# Instructions for the task:
Quote the data below in full, minus the images.

########################################

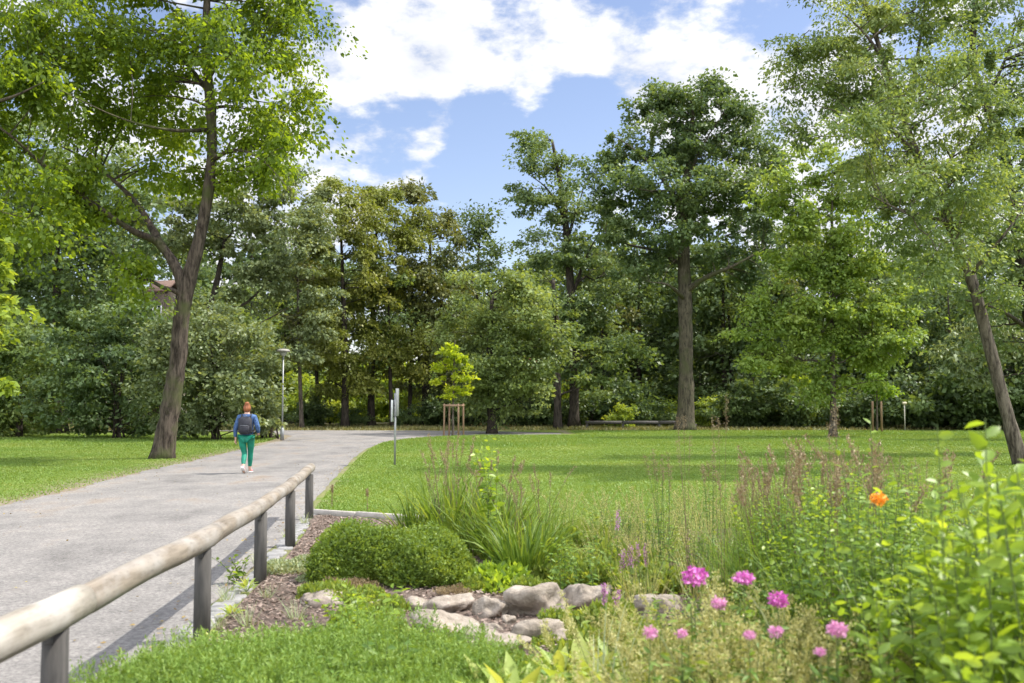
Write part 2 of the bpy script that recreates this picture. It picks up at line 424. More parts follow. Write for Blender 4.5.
cmb = N.new('ShaderNodeCombineXYZ'); L.new(mt('DIVIDE', sep.outputs[0], den), cmb.inputs[0]); L.new(mt('DIVIDE', sep.outputs[1], den), cmb.inputs[1])
nz = N.new('ShaderNodeTexNoise'); nz.inputs['Scale'].default_value = 4.2; nz.inputs['Detail'].default_value = 9; nz.inputs['Roughness'].default_value = .56; nz.inputs['Distortion'].default_value = .25
stretch = vm('MULTIPLY', D, (1.0, 1.0, 1.9)).outputs[0]; L.new(stretch, nz.inputs['Vector'])
nz2 = N.new('ShaderNodeTexNoise'); nz2.inputs['Scale'].default_value = 13; nz2.inputs['Detail'].default_value = 7; nz2.inputs['Roughness'].default_value = .6
L.new(stretch, nz2.inputs['Vector'])
# cloud banks stand in fixed directions of the sky
banks = [(395,40,.12,.95),(330,60,.16,.8),(480,10,.11,.6),(555,45,.055,.45),(610,55,.05,.5),(665,50,.06,.6),(715,45,.065,.7),(765,25,.08,.7),(690,62,.06,.4),(385,138,.05,.5),(352,128,.05,.5),(425,148,.03,.35),(527,95,.02,.4),(445,90,.05,.1),(860,120,.16,.5),(960,60,.2,.5),(840,220,.12,.5),(930,240,.12,.5),(610,215,.03,.3),(500,235,.03,-.1),(350,215,.07,.2),(220,250,.1,.5),(60,60,.2,.4),(510,150,.10,-.7),(580,115,.06,-.5),(440,175,.07,-.3),(480,110,.05,-.3),(640,15,.05,-.35),(470,120,.05,-.2)]
acc = None
for (bx, by, rad, amp) in banks:
    d = unit(at(bx, by, 100.0) - np.array([0, 0, CAMH]))
    dist = vm('DISTANCE', D, tuple(float(v) for v in d)).outputs['Value']
    q = mt('DIVIDE', dist, rad); g = mt('MULTIPLY', mt('EXPONENT', mt('MULTIPLY', mt('MULTIPLY', q, q), -1.0)), amp)
    acc = g if acc is None else mt('ADD', acc, g)
m1 = mt('MULTIPLY', mt('ADD', nz.outputs['Fac'], -.5), 2.6); m2 = mt('MULTIPLY', mt('ADD', nz2.outputs['Fac'], -.5), 2.4)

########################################

# Output:
Write part 2 of the bpy script that recreates this picture. It picks up at line 424. More parts follow. Write for Blender 4.5.
cmb = N.new('ShaderNodeCombineXYZ'); L.new(mt('DIVIDE', sep.outputs[0], den), cmb.inputs[0]); L.new(mt('DIVIDE', sep.outputs[1], den), cmb.inputs[1])
nz = N.new('ShaderNodeTexNoise'); nz.inputs['Scale'].default_value = 4.2; nz.inputs['Detail'].default_value = 9; nz.inputs['Roughness'].default_value = .56; nz.inputs['Distortion'].default_value = .25
stretch = vm('MULTIPLY', D, (1.0, 1.0, 1.9)).outputs[0]; L.new(stretch, nz.inputs['Vector'])
nz2 = N.new('ShaderNodeTexNoise'); nz2.inputs['Scale'].default_value = 13; nz2.inputs['Detail'].default_value = 7; nz2.inputs['Roughness'].default_value = .6
L.new(stretch, nz2.inputs['Vector'])
# cloud banks stand in fixed directions of the sky
banks = [(395,40,.12,.95),(330,60,.16,.8),(480,10,.11,.6),(555,45,.055,.45),(610,55,.05,.5),(665,50,.06,.6),(715,45,.065,.7),(765,25,.08,.7),(690,62,.06,.4),(385,138,.05,.5),(352,128,.05,.5),(425,148,.03,.35),(527,95,.02,.4),(445,90,.05,.1),(860,120,.16,.5),(960,60,.2,.5),(840,220,.12,.5),(930,240,.12,.5),(610,215,.03,.3),(500,235,.03,-.1),(350,215,.07,.2),(220,250,.1,.5),(60,60,.2,.4),(510,150,.10,-.7),(580,115,.06,-.5),(440,175,.07,-.3),(480,110,.05,-.3),(640,15,.05,-.35),(470,120,.05,-.2)]
acc = None
for (bx, by, rad, amp) in banks:
    d = unit(at(bx, by, 100.0) - np.array([0, 0, CAMH]))
    dist = vm('DISTANCE', D, tuple(float(v) for v in d)).outputs['Value']
    q = mt('DIVIDE', dist, rad); g = mt('MULTIPLY', mt('EXPONENT', mt('MULTIPLY', mt('MULTIPLY', q, q), -1.0)), amp)
    acc = g if acc is None else mt('ADD', acc, g)
m1 = mt('MULTIPLY', mt('ADD', nz.outputs['Fac'], -.5), 2.6); m2 = mt('MULTIPLY', mt('ADD', nz2.outputs['Fac'], -.5), 2.4)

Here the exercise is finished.